Hochschild was born in New York City. As a college student, he spent a summer working on an anti-government newspaper in South Africa and subsequently worked briefly as a civil rights worker in Mississippi in 1964. Both were politically pivotal experiences about which he would later write in his book Finding the Trapdoor. He later was part of the movement against the Vietnam War, and, after several years as a daily newspaper reporter, worked as a writer and editor for the leftwing Ramparts magazine. In the mid-1970s, he was one of the co-founders of Mother Jones.

Hochschild's first book was a memoir, Half the Way Home: a Memoir of Father and Son (1986), in which he described the difficult relationship he had with his father. His later books include The Mirror at Midnight: a South African Journey (1990; new edition, 2007), The Unquiet Ghost: Russians Remember Stalin (1994; new edition, 2003), Finding the Trapdoor: Essays, Portraits, Travels (1997), which collects his personal essays and reportage, and King Leopold's Ghost: A Story of Greed, Terror, and Heroism in Colonial Africa (1998; new edition, 2006), a history of the conquest and colonization of the Congo by Belgium's King Léopold II. His Bury the Chains: Prophets and Rebels in the Fight to Free an Empire's Slaves, published in 2005, is about the antislavery movement in the British Empire.

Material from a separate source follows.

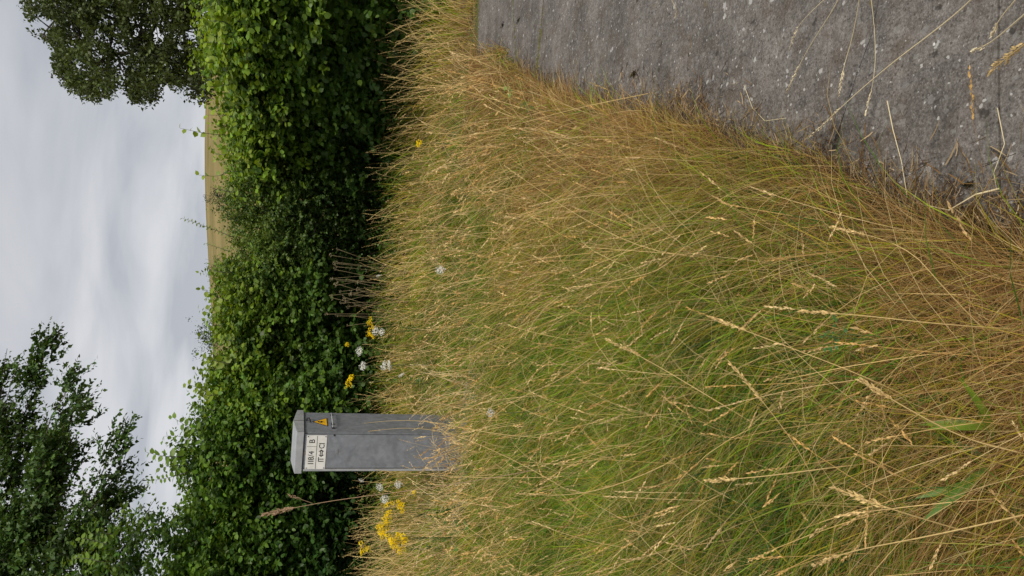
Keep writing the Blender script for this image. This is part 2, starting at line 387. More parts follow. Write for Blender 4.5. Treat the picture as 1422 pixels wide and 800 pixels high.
# ------------------------------------------------------------------ concrete path: slabs with joints
path = empty('concrete_path', (0, 0, 0), 'weathered grey concrete path speckled with pale lichen beside the grass verge', 'path')
path['kind'] = 'structure'
def P2(d, t):                 # d metres onto the concrete from its edge, t along the edge
    return E0 + ED * t + EN * d
def slab(t0f, t1f, wdt=3.2, chips=()):
    """slab between two cross lines given as functions of d (t along the edge)"""
    nd = 60; ds = np.linspace(0, 1, nd) ** 1.6 * wdt
    a = np.array([[*P2(d, t0f(d)), 0] for d in ds]); b = np.array([[*P2(d, t1f(d)), 0] for d in ds])
    nt2 = 14; tt = np.linspace(0, 1, nt2)
    V = a[None] * (1 - tt[:, None, None]) + b[None] * tt[:, None, None]
    # ragged, chipped verge edge
    rag = 0.018 * vnoise(V[:, 0, 1] * 9, V[:, 0, 0] * 0, 6) + 0.01 * vnoise(V[:, 0, 1] * 31, 0 * V[:, 0, 1], 7)
    V[:, 0, :2] += EN[None] * rag[:, None]
    V = V.reshape(-1, 3); V[:, 2] = 0.006 * vnoise(V[:, 0], V[:, 1], 8, 1.3)
    F = []
    for i in range(nt2 - 1):
        for j in range(nd - 1):
            k = i * nd + j; F += [(k, k + 1, k + nd + 1), (k, k + nd + 1, k + nd)]
    # skirt: rounded arris then side face down
    loop = [j for j in range(nd)] + [i * nd + nd - 1 for i in range(1, nt2)] + [(nt2 - 1) * nd + j for j in range(nd - 2, -1, -1)] + [i * nd for i in range(nt2 - 2, 0, -1)]
    n0 = len(V); c = V.mean(0)
    ring = V[loop]; low = ring.copy(); low[:, 2] -= 0.14
    mid = ring.copy(); mid[:, 2] -= 0.006; out_ = nrm(ring - c); out_[:, 2] = 0; mid -= out_ * 0.001; low -= out_ * 0.001
    n = len(loop); V = np.concatenate([V, mid, low])
    for i in range(n):
        j = (i + 1) % n
        F += [(loop[i], n0 + i, n0 + j), (loop[i], n0 + j, loop[j]), (n0 + i, n0 + n + i, n0 + n + j), (n0 + i, n0 + n + j, n0 + j)]
    A = Acc(); A.add(V, F, np.array([.2, .2, .2])); o = A.build('slab', M_conc, path); o.data.shade_flat(); return o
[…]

Hochschild has also written for The New Yorker, Harper's Magazine, The New York Review of Books, The New York Times Magazine, and The Nation. He was also a commentator on National Public Radio's All Things Considered. Hochschild's books have been translated into twelve languages.

A frequent lecturer at Harvard's annual Nieman Narrative Journalism Conference and similar venues, Hochschild lives in San Francisco and teaches writing at the Graduate School of Journalism at the University of California, Berkeley. He is married to sociologist Arlie Russell Hochschild.